You’ve committed a mental shortcut. It’s too hard, therefore God, or magic, or whatever.
I’m convinced the ability to form short and long-term memories is crucial to our consciousness. Take that away and a human being is little more than a fruit fly, mentally.
It really depends on his theology. I'd agree if he succumbed to a prescribed framework of dogma. But for those freethinkers seeking inner truth there are no shortcuts.
I think it's invalid to say he casts it in the "too hard basket" because he chooses theology. On the contrary, I think you cast it into the too hard basket because you're so steadfast on believing in the rational.
It is after all the unifying question all Humans have pondered for possibly hundreds of thousands of years now. We still have no answers, maybe that's why we have religion? In any case, humans can't answer this fundamental question no matter how good our science has gotten so in my book, he's okay to give up on that. Life is too short. If theism works for someone, especially after such a great effort to find answers, he sounds like an ideal human to me. Probably a really level headed individual, but I'm just guessing like everybody else.

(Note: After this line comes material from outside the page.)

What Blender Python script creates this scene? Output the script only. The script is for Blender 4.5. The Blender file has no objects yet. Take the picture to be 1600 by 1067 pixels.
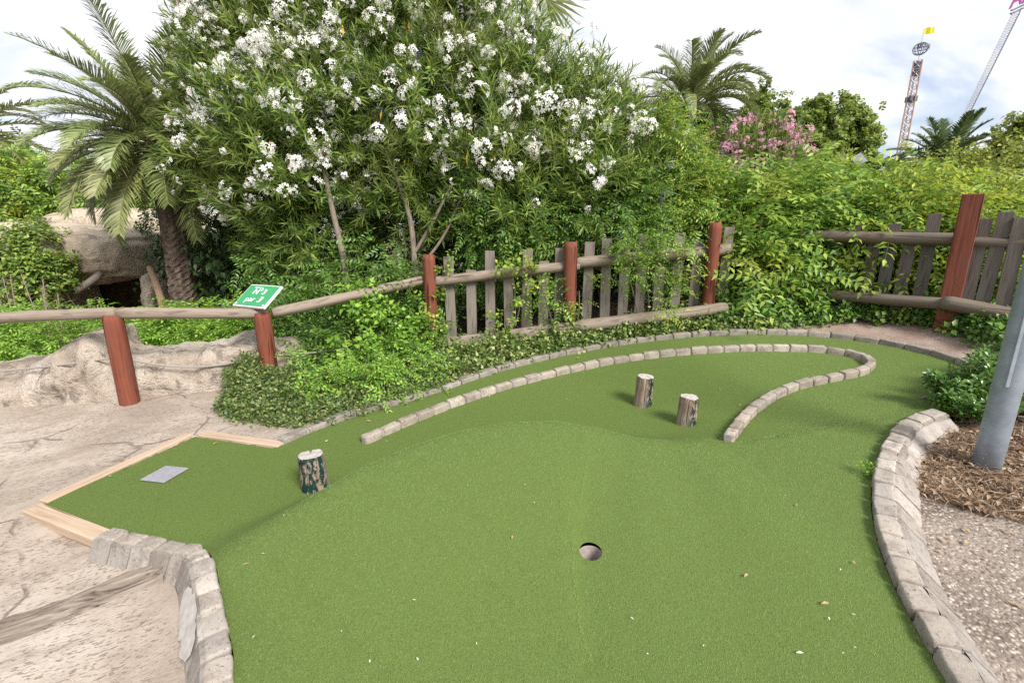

On the contrary, it’s a problem that I would like to work on but lack the bandwidth to do so at the time being. Just because I don’t have the bandwidth to work on it doesn’t make it unsolvable.
Theology lacks proof. I’m happy to believe in God if there’s proof. It should be easy to prove the existence of a singular being with unlimited power, no?
I’m convinced the ability to form short and long-term memories is crucial to our consciousness. Take that away and a human being is little more than a fruit fly, mentally.